Pour répondre à cette problématique, les échanges autour de la création de normes unifiées se multiplient dans l'industrie. Elles visent à offrir un cadre cohérent permettant aux annonceurs de naviguer plus efficacement entre les différents environnements publicitaires des retailers. Des initiatives visant à aligner les principes de mesure, comme celles de l'Interactive Advertising Bureau (IAB), pourraient jouer un rôle déterminant dans l'harmonisation des pratiques : d'abord par une forme de convergence des métriques, suivies puis par la définition de méthodologies de mesures adoptées par l'industrie.
L'enjeu est de taille : la standardisation favoriserait une analyse plus précise des performances, permettant aux annonceurs de maximiser le retour sur investissement et d'optimiser leurs stratégies à grande échelle. Elle permettrait également aux régies retail media d'être comparées efficacement à d'autres leviers média et d'attirer des budgets publicitaires aujourd'hui investis sur les grandes plateformes ou sur les médias off-line.
Le retail media est à une nouvelle étape de son développement.

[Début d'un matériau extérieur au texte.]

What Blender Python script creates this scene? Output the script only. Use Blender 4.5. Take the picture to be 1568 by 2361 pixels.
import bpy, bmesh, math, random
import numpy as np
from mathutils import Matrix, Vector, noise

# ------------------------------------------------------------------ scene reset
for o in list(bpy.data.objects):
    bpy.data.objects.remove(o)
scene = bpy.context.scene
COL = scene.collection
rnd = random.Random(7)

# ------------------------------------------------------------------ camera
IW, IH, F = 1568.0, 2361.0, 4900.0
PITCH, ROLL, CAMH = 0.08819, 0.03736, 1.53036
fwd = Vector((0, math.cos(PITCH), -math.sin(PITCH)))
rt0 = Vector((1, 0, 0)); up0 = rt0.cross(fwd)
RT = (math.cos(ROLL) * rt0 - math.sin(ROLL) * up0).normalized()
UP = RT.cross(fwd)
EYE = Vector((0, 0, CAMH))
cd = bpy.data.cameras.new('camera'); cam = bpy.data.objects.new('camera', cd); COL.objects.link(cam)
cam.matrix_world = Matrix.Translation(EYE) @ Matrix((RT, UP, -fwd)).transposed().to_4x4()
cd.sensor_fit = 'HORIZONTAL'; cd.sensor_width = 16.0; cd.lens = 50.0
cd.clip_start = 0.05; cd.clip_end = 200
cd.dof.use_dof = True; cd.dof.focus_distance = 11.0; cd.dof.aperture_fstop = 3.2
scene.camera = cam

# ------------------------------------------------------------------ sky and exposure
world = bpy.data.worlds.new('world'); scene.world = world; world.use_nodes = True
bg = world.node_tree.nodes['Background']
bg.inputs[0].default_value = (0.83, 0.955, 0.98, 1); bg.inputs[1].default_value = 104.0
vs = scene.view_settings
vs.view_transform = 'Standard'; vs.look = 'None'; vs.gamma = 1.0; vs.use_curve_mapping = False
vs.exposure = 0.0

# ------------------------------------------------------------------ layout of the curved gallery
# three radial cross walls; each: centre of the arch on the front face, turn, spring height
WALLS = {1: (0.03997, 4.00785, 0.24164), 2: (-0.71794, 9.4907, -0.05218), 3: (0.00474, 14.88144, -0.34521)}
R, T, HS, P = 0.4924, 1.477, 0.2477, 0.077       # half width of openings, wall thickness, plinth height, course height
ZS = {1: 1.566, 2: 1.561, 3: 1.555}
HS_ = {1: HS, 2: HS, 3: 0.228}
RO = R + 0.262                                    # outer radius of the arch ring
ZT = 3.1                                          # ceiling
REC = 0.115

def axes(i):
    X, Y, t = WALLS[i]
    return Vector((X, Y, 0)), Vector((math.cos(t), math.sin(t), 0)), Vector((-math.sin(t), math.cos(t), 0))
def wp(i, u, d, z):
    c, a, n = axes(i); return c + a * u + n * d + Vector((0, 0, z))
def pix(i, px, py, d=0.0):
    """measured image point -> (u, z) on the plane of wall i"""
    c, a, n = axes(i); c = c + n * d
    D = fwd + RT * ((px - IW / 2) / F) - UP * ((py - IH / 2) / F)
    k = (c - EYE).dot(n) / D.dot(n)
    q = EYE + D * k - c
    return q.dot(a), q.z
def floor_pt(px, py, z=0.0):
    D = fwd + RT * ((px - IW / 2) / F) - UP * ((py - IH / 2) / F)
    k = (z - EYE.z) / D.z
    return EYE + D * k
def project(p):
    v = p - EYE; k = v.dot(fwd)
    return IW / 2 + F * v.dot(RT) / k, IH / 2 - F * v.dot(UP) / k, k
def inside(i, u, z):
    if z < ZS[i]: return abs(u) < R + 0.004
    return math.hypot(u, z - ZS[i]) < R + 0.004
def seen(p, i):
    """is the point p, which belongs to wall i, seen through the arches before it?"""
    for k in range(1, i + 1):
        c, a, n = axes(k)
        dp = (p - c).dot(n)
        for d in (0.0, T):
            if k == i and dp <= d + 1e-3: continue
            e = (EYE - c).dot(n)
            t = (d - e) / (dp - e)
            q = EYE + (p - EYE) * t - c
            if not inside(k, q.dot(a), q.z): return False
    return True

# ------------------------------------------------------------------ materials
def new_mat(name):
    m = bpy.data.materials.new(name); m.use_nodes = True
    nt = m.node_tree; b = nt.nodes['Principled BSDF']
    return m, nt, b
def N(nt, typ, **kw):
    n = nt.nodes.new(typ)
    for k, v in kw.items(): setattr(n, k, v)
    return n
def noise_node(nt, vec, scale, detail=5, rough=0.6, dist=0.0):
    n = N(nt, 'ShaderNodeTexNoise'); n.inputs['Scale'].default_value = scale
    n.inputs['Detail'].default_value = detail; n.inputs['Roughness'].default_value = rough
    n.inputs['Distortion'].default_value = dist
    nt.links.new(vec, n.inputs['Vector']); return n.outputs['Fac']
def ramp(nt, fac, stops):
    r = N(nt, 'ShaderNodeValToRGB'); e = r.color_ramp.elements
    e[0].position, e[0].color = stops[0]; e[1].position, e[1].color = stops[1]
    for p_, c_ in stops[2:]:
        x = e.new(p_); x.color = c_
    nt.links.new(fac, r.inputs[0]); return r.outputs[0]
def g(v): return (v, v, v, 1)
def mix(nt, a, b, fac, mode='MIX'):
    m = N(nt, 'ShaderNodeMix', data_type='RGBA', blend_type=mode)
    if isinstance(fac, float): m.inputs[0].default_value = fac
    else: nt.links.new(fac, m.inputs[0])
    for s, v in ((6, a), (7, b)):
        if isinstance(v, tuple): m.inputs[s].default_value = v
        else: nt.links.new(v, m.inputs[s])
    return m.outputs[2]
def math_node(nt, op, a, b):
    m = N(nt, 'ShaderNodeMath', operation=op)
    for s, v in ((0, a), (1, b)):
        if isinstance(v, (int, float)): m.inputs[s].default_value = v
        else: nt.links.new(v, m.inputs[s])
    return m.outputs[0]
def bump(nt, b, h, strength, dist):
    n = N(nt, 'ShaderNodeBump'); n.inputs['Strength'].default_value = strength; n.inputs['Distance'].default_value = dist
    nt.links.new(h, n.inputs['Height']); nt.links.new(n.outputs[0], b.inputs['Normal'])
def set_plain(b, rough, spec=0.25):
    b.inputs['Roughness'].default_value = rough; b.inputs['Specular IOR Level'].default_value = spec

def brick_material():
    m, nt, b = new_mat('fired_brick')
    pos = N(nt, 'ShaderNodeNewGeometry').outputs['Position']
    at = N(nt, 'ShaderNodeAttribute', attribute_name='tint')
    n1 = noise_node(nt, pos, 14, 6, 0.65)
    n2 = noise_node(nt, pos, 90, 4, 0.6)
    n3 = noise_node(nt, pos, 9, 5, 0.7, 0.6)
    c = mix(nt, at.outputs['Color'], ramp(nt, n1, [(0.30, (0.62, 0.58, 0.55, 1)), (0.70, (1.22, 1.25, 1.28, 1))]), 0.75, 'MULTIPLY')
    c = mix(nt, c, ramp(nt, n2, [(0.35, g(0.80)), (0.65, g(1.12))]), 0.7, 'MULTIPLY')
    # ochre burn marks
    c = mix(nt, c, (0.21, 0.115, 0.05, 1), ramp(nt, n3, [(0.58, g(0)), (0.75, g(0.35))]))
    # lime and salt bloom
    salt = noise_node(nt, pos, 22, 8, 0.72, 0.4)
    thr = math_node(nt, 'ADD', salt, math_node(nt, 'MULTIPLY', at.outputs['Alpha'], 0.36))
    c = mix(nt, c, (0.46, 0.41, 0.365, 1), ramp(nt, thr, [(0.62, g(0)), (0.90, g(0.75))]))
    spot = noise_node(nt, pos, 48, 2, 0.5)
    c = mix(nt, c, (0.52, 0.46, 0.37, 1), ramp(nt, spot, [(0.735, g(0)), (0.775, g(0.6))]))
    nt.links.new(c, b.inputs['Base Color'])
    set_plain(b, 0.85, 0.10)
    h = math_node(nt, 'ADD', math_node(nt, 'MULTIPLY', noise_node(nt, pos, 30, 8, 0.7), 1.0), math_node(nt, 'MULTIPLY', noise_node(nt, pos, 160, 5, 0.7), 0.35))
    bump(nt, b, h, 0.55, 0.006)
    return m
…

Pour se pérenniser, il doit surmonter le double défi de la standardisation des mesures et s'adapter aux attentes du marché publicitaire. Les acteurs capables de prendre ces virages et d'innover dans ce contexte auront un avantage stratégique indéniable, préparant le terrain pour une nouvelle ère du retail media, plus unifiée et orientée vers l'avenir. Pour les annonceurs, les retailers et les acteurs technologiques, l'enjeu est désormais de bâtir cette vision commune, où transparence et performance se conjuguent pour nourrir la relation entre les marques et les consommateurs.